Menacing danger sets the tone in Matthew’s telling of the Christmas story. Why? Might the danger inherent in the Messiah’s birth be worth remembering lest we forget it amidst the light-filled cuddle fest of Christmas? Immediately after Matthew presents Jesus’ genealogy and the story of Jesus’ miraculous conception, Herod looms large.
In the time of King Herod, after Jesus was born in Bethlehem of Judea, wise men from the East came to Jerusalem,asking, “Where is the child who has beenborn king of the Jews? For we observed his star at its rising, and have come to pay him homage.” When King Herod heard this, he was frightened, and all Jerusalem with him…
When a king is frightened, violence draws near. The reason for Herod’s fear is obvious: the wise men speak of a coming king, and kings do not cede power lightly.The prospect of another king marks a threat to Herod’s reign, which is why one wonders about the wisdom of the wise men in our narrative. Why do they herald a coming king to the current one? Why do they appear to take Herod at his word when he expresses his wish to offer the child homage? Doesn’t seem too wise to me. Contemporary readers regard Herod as murderously misguided. Jesus posed no threat to Herod as our Lord’s kingdom is “not of this world.” We accept that Jesus did not aspire to conventional political power. So, the tragedy of Herod — and what comes next, namely the Massacre of the Innocents — is especially grievous because unnecessary. Jesus does not want Herod’s throne.
But what if there’s more to the story? True, Jesus does not seek to rule, but Jesus’ message was anything but apolitical. Far from it. To proclaim the good news that folks on the underside—the poor, the marginalized, the mourners, and the meek—matter to God is profoundly political. God’s commitment to the oppressed has always threatened conventional top-down power configurations. It is no accident of history that life expectancy among prophets—ancient and modern—tends to be very low.
Prophets do not desire political power, but they threaten its very foundations. They do so by proclaiming that God judges societies by how the most vulnerable in those societies are faring. Sadly, even in our putatively democratic nations, financial and corporate elites still dictate policy. According to the Carbon Majors Report, 100 companies are responsible for 71% of the world’s greenhouse gas emissions since 1988. These companies are responsible for the grave state of the health of the planet and its inhabitants, human and non-human alike.
Those who seek political power accept such top-down power configurations in the name of “realpolitik” — prioritizing practical matters over ethics or ideology. By contrast, God esteems the power of love over the love of power. God refuses to regard any hierarchy as fixed and immovable.
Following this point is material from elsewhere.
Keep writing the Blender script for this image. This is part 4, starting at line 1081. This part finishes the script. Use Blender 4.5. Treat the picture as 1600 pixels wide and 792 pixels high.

That refusal threatens those who wield political power because it upends our very understanding of power itself. Power is not finally about coercion; authentic power lies in love’s capacities for persuasion.
Christmas turns the world upside down. God rules not from heaven on high but has entered into the muck and fragile glory of creaturely life through Mary’s womb. God is not up there, nearer to those who sit on their elevated thrones, but down here among the lowly. That remains, as ever, the radical message of the Christmas season.
As strange as it may seem to say this, Herod understood the topsy-turvy implications of the Messiah’s birth better than many would-be Jesus followers who are caught up in the consumerist frenzy that is, even now, nipping at our heels.
May we, with Herod, learn once again to see Christmas as the dangerous and disturbing holiday it truly is.